The paper I’m writing about[1] considers how to calculate offsets between both the valence and conduction bands in different bulk semiconductors. These have obvious applications in areas such as photovoltaics and electronics, and a consistent way to calculate them would be very valuable. This isn’t the only paper which has been written about this problem; however, this paper is really very careful, and goes to some lengths to be open. They give details of all the relevant parameters used in the calculations, even giving details of the pseudopotentials used. This is unusual, and highly laudable: it makes the science they do open and reproducible.
They consider non-polar interfaces, and a range of group IV, III-V and II-VI semiconductors. What do they find ? They use the common one-shot G0W0 method (which calculates corrections to DFT bands without any form of self-consistency) and find excellent agreement with experiment. For PBE0, the hybrid functional, they find that the original mixing parameter of 0.25 gives poor results; they optimise it by fitting either to experimental gaps or to GW gaps. When modelling the interfaces, they find that the experimental gap fitting process (taking an average of the values for the two semiconductors) is much better. Interestingly, they find that the valence band offsets are modelled extremely well by PBE alone, though they have applied a similar method to semiconductor/insulator interfaces where PBE fared rather poorly[2].

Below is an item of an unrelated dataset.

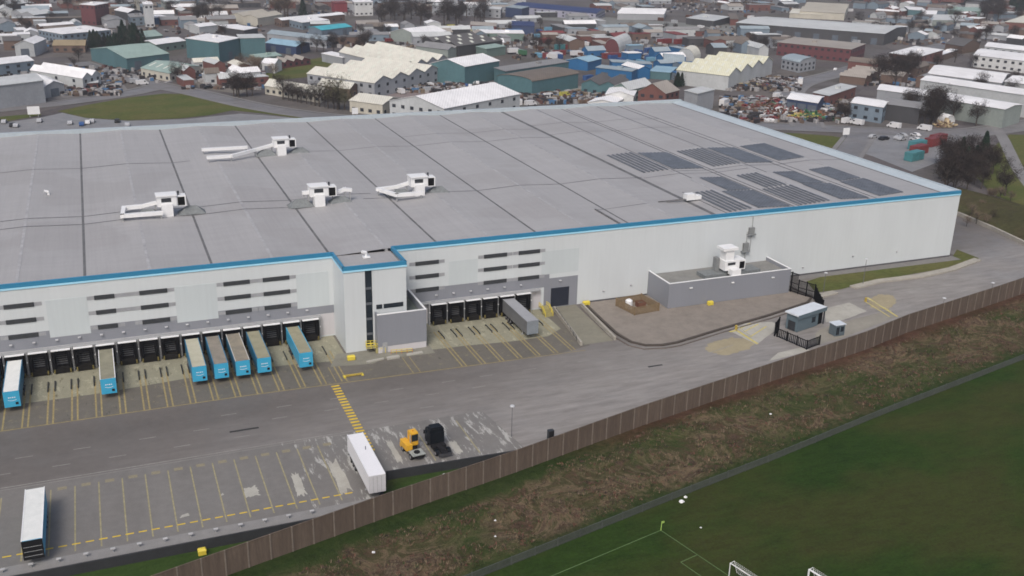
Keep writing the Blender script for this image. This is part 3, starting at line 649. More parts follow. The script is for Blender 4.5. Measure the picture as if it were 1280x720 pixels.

Overall, the conclusions add to our understanding of hybrids and GW. A single hybrid mixing parameter for all systems performs fairly poorly; however, fitting the parameter to (say) bulk properties can be successful. GW is generally reliable, though it cannot calculate electron-hole effects, and can depend on input bands (in particular, small gap systems in DFT can form a poor starting point for GW calculations – see, for instance [3]). But I really like their approach, constructing pseudopotentials very carefully and publishing their protocols.
[1] Phys. Rev. B 89, 205309 (2014) doi:10.1103/PhysRevB.89.205309
[2] Phys. Rev. Lett. 101, 106802 doi:10.1103/PhysRevLett.101.106802
[3] New J. Phys. 7 126 (2005) doi:10.1088/1367-2630/7/1/126